Richard A. Sokerka
This was a joyous Christmas season for
Christians in Iraq.
Just a day after Iraq celebrated the one-year anniversary of its victory over the Islamic State terrorist army, President Trump signed into law the Iraq and Syria Genocide Relief and Accountability Act (H.R. 390) Dec. 11. It’s designed to provide dedicated U.S. support directly to the Christian victims of ISIS’ campaign of genocide.
The bipartisan law, sponsored by Reps. Chris Smith (R-N.J.) and Anna Eshoo (D-Calif.) authorizes and directs the federal government to fund organizations, including faith-based groups that are on the ground providing Christian, Yazidi and other survivors targeted for extinction by ISIS the resources they need to rebuild their lives and livelihoods.
It was in 2014 that ISIS marched into Iraq from Syria, conquering acre after acre of land for its self-declared “caliphate.” These terrorists inflicted untold atrocities on non-Sunni peoples under its control, devastating the small Christian and Yazidi communities. Iraqi forces liberated the Nineveh Plain and Mosul from ISIS, declaring victory last Dec. 10, and allowing Christians for the first time in four years to celebrate Christmas in the shattered city.

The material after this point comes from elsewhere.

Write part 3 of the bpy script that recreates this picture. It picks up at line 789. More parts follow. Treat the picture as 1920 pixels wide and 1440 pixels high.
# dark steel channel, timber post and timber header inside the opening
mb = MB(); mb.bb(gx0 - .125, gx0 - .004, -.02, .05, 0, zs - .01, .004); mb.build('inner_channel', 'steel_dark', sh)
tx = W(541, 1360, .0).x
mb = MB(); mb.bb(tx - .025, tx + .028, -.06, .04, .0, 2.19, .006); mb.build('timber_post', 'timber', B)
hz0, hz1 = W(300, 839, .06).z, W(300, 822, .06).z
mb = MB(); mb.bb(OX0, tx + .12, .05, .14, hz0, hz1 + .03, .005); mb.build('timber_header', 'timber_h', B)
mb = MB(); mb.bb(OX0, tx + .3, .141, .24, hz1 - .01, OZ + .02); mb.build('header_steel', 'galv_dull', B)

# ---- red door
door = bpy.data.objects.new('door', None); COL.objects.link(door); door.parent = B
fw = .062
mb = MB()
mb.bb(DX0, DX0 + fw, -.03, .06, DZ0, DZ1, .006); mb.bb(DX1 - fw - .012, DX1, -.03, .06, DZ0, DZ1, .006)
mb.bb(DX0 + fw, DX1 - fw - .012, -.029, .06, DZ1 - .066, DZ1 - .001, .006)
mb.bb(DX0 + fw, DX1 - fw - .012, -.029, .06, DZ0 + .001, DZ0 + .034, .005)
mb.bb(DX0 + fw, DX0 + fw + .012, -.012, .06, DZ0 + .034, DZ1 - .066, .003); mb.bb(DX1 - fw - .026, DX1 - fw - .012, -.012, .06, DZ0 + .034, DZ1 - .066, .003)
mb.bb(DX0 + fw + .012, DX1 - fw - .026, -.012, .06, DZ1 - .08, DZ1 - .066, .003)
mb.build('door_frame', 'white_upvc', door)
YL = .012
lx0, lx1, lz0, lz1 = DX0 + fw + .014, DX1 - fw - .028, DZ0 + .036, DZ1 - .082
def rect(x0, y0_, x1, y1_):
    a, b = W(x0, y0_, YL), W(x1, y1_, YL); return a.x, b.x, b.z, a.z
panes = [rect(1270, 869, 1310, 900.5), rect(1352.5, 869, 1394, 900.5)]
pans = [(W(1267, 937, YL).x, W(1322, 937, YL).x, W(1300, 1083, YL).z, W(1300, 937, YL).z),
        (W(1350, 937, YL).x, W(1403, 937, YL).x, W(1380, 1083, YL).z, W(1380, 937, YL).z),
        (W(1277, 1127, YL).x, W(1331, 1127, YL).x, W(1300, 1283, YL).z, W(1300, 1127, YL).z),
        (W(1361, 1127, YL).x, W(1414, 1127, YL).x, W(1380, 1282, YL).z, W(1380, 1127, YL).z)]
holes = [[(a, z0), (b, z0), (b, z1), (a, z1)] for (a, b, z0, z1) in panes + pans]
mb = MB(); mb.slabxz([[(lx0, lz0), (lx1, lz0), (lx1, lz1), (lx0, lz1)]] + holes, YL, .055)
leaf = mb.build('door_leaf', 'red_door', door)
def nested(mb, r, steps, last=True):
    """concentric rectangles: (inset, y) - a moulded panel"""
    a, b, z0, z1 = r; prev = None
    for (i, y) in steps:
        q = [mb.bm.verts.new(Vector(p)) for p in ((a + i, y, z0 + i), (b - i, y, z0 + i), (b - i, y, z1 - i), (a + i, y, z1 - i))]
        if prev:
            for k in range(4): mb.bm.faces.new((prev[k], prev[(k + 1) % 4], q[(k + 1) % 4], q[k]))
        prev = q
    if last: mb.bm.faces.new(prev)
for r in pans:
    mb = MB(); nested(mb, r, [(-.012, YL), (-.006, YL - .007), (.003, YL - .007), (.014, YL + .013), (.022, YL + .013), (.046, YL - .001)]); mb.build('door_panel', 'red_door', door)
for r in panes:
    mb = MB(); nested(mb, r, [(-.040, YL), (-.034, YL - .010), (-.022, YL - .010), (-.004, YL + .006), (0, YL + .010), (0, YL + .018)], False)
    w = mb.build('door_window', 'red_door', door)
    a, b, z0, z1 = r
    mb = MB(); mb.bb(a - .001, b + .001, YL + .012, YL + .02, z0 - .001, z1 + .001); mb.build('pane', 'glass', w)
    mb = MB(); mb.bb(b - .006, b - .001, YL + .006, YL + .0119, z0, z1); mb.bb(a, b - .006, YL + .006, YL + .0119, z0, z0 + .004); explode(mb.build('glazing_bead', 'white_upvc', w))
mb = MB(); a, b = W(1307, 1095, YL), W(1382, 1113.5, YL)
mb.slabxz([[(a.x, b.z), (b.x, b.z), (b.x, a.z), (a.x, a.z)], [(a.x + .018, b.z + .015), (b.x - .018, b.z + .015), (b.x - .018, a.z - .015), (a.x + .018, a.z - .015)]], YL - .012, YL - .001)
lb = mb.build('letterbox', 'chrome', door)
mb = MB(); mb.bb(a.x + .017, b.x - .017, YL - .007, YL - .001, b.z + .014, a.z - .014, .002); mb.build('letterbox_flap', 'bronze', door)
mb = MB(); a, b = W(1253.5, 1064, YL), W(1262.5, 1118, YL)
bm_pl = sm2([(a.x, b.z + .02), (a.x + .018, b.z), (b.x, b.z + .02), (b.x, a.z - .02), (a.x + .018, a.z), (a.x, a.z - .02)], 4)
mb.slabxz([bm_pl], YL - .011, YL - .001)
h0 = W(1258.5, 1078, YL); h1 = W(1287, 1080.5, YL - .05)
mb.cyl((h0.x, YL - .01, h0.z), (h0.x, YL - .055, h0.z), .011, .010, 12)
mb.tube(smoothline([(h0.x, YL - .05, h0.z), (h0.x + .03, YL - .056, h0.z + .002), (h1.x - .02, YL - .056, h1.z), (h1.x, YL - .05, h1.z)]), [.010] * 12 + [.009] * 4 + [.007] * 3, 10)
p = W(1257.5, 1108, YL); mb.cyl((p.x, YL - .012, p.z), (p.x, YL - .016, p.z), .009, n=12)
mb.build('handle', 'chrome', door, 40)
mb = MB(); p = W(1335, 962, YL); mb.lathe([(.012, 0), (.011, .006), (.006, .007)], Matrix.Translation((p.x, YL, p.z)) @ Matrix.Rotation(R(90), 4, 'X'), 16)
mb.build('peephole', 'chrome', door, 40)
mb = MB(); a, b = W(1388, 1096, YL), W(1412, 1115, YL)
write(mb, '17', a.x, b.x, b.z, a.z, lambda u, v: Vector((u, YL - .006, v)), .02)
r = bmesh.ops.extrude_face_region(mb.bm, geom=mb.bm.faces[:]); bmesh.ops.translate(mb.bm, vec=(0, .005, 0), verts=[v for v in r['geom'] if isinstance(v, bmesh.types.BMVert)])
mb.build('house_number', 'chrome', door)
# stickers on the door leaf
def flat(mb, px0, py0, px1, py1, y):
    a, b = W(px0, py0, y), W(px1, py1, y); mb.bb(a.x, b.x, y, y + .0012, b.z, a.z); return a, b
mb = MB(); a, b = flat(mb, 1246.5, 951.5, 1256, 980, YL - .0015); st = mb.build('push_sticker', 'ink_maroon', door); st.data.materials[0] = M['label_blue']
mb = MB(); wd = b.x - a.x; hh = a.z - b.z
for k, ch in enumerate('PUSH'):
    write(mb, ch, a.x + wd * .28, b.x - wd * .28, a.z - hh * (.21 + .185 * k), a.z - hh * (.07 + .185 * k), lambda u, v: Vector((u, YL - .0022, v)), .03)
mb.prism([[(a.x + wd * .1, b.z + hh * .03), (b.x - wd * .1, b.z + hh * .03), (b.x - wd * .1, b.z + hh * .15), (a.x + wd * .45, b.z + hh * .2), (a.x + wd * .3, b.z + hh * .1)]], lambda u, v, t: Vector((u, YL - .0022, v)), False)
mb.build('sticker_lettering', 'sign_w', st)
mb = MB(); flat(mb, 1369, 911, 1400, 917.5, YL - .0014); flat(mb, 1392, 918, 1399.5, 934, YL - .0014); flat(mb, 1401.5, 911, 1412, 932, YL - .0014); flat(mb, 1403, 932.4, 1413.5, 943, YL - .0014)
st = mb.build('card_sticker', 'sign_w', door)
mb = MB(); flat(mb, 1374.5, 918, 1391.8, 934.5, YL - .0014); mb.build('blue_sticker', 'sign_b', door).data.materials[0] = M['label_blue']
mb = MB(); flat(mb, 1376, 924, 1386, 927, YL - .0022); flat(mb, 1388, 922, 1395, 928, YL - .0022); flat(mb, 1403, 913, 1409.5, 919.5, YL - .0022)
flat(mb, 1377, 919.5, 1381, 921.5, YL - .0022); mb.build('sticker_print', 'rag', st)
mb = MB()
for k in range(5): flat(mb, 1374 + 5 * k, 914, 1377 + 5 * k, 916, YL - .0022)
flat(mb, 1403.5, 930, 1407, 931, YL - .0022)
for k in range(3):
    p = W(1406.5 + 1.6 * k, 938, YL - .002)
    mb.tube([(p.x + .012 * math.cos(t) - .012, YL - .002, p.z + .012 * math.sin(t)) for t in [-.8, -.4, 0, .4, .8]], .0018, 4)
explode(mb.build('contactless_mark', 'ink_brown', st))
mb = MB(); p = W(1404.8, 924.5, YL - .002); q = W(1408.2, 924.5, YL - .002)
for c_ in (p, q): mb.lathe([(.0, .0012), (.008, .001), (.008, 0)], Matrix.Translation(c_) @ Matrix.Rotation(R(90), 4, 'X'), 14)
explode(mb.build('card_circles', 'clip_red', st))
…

Since last year’s liberation, Christians have been returning slowly. But without the infusion of capital, the destruction inflicted by ISIS across northern Iraq, has hindered the pace of their repatriation. The population of Christians in Iraq is down to 200,000 from the 500,000 estimated in Iraq before ISIS.
Until this new law, the survival of Iraq’s indigenous Christian communities has relied upon an extended international network of Catholic charitable organizations, such as Aid to the Church in Need and the Knights of Columbus, who raised funds from their supporters and worked with the local Christian churches to help genocide survivors.
Aid to the Church in Need raised $100 million and helped jump-start the Nineveh Reconstruction Committee coordinating the restoration of their communities.
In Karamles, Christians celebrated the Nativity of the Lord in a beautiful new church, the Mar Addai Chaldean Catholic Church, thanks to the Knights of Columbus. The Knights dedicated themselves to rebuilding the town’s churches and homes.
Rep. Smith said he resolved to write H.R. 390 after visiting Erbil in 2016 where he saw firsthand the desperate situation of Christians who had been kept alive thanks to the local Church and Catholic aid organizations.
“We met all these people whose lives had been saved by the Knights of Columbus, Caritas, and Aid to the Church in Need,” he said.
The new law also directs the federal government to evaluate and address the humanitarian conditions that might force survivors to flee their homelands and identify the warning signs of violence against the communities that have survived genocide. The law also supports entities that will bring the perpetrators of genocide and crimes against humanity to justice.
This new law is a godsend to these persecuted Christians, who steadfastly kept their faith despite the brutality of ISIS. May God bless them.